• EXERCISE DIRECTIONS:
Below is a listing; restate from it, character for character, the lines beginning at the line holding "Write a Blender" and ending at the line holding "return mp.outputs[0]", both included.

━━━━━ LISTED ENTRIES

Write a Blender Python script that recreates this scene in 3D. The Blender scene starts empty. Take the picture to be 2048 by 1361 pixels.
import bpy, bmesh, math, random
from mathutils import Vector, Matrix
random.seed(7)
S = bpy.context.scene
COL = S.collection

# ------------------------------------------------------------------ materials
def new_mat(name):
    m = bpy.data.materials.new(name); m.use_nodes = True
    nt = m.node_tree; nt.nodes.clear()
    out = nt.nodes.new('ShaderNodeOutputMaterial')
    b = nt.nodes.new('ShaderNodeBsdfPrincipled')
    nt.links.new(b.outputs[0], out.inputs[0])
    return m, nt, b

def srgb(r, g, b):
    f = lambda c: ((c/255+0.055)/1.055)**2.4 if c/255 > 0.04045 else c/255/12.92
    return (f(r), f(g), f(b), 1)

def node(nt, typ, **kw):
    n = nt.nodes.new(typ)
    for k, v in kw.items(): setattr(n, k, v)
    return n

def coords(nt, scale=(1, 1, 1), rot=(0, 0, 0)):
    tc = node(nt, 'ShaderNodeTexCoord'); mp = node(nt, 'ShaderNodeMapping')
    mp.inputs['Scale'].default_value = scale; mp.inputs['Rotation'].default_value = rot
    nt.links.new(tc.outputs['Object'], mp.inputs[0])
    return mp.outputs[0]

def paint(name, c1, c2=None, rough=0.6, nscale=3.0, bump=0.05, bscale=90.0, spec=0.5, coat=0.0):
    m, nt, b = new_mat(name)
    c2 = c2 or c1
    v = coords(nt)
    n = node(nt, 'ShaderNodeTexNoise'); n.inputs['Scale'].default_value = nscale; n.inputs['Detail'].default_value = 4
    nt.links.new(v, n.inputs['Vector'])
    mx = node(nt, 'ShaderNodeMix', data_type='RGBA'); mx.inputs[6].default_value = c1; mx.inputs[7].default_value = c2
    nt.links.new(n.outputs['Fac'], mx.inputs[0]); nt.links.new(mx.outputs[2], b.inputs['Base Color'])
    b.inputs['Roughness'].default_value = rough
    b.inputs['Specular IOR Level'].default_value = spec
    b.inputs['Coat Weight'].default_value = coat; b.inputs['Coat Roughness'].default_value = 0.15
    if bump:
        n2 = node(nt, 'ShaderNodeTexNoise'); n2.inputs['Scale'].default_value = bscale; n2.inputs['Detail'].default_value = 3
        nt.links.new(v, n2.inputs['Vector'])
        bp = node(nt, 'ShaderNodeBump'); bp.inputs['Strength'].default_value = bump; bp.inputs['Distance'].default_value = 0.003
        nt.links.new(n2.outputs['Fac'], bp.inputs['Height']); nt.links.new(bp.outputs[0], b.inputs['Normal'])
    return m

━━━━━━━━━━
━━━━━ LISTED ENTRIES

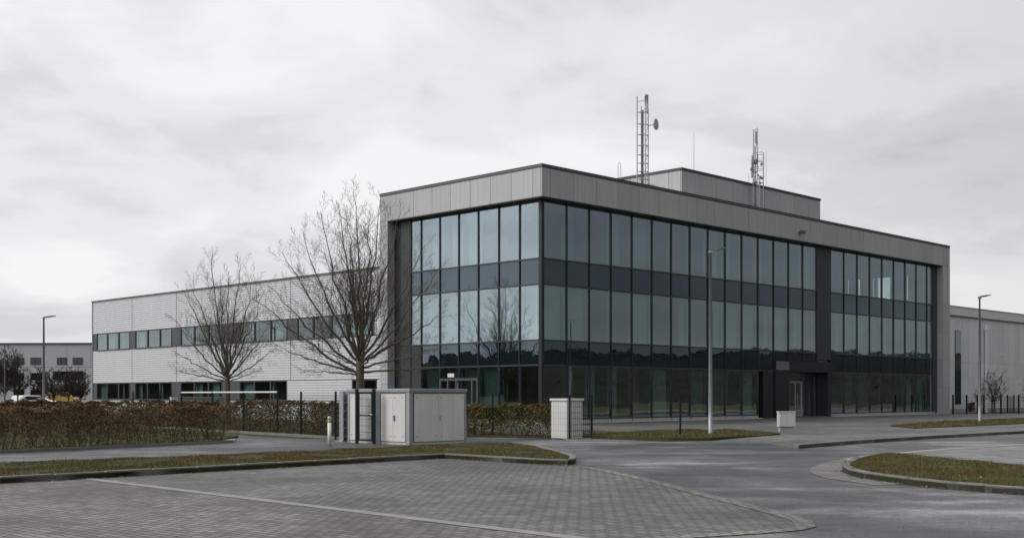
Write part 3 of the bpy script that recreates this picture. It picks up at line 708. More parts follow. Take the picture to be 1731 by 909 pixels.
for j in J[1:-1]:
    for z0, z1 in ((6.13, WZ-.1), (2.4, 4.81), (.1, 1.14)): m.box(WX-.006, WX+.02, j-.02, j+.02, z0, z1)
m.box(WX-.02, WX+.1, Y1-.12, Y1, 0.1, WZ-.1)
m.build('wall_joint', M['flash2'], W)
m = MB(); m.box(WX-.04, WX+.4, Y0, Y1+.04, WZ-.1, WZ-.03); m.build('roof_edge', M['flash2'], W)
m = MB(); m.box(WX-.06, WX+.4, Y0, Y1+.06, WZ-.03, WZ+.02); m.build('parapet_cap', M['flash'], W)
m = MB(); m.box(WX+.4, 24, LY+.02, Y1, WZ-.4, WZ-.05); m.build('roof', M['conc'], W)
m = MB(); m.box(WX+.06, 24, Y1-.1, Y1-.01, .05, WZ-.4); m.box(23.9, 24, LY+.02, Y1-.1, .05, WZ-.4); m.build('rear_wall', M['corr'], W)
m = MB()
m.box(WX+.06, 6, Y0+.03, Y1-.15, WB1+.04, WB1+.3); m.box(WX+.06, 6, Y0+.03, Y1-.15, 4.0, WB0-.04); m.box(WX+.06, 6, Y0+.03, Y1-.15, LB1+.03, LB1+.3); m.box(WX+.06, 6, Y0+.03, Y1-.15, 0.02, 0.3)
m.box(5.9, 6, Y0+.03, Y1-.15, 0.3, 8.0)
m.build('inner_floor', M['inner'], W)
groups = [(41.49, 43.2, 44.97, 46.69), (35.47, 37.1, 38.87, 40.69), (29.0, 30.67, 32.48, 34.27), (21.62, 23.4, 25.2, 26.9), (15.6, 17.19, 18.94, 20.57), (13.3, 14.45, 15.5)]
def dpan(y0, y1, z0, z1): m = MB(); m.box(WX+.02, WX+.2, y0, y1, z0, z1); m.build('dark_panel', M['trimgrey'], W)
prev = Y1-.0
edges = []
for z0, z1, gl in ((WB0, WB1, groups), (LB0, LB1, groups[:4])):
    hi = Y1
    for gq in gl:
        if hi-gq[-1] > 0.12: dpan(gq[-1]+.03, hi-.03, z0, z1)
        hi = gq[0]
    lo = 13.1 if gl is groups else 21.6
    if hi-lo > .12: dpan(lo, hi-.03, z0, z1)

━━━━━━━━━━
━━━━━ LISTED ENTRIES

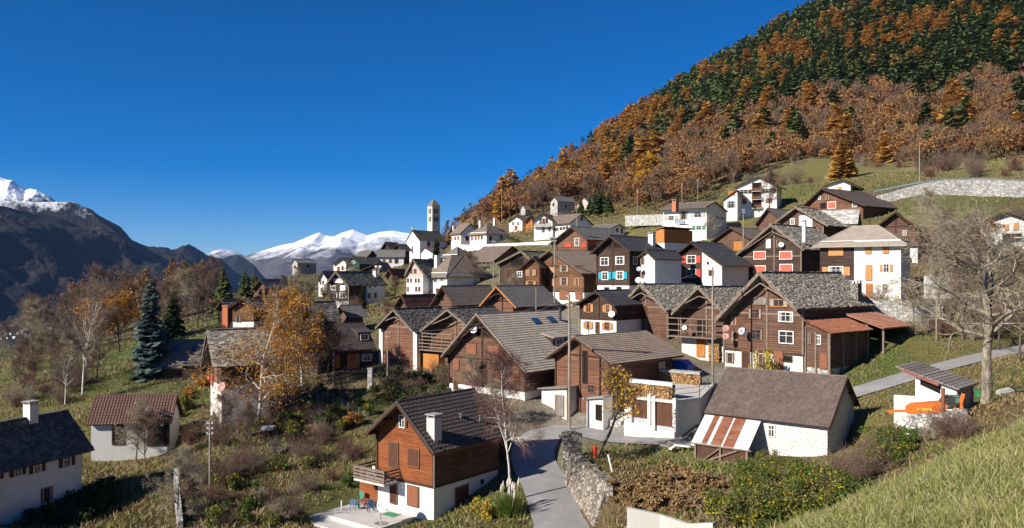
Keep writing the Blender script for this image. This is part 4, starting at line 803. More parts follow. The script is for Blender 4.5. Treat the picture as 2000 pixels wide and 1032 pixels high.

━━━━━━━━━━

• EXPECTED OUTPUT:
Write a Blender Python script that recreates this scene in 3D. The Blender scene starts empty. Take the picture to be 2048 by 1361 pixels.
import bpy, bmesh, math, random
from mathutils import Vector, Matrix
random.seed(7)
S = bpy.context.scene
COL = S.collection

# ------------------------------------------------------------------ materials
def new_mat(name):
    m = bpy.data.materials.new(name); m.use_nodes = True
    nt = m.node_tree; nt.nodes.clear()
    out = nt.nodes.new('ShaderNodeOutputMaterial')
    b = nt.nodes.new('ShaderNodeBsdfPrincipled')
    nt.links.new(b.outputs[0], out.inputs[0])
    return m, nt, b

def srgb(r, g, b):
    f = lambda c: ((c/255+0.055)/1.055)**2.4 if c/255 > 0.04045 else c/255/12.92
    return (f(r), f(g), f(b), 1)

def node(nt, typ, **kw):
    n = nt.nodes.new(typ)
    for k, v in kw.items(): setattr(n, k, v)
    return n

def coords(nt, scale=(1, 1, 1), rot=(0, 0, 0)):
    tc = node(nt, 'ShaderNodeTexCoord'); mp = node(nt, 'ShaderNodeMapping')
    mp.inputs['Scale'].default_value = scale; mp.inputs['Rotation'].default_value = rot
    nt.links.new(tc.outputs['Object'], mp.inputs[0])
    return mp.outputs[0]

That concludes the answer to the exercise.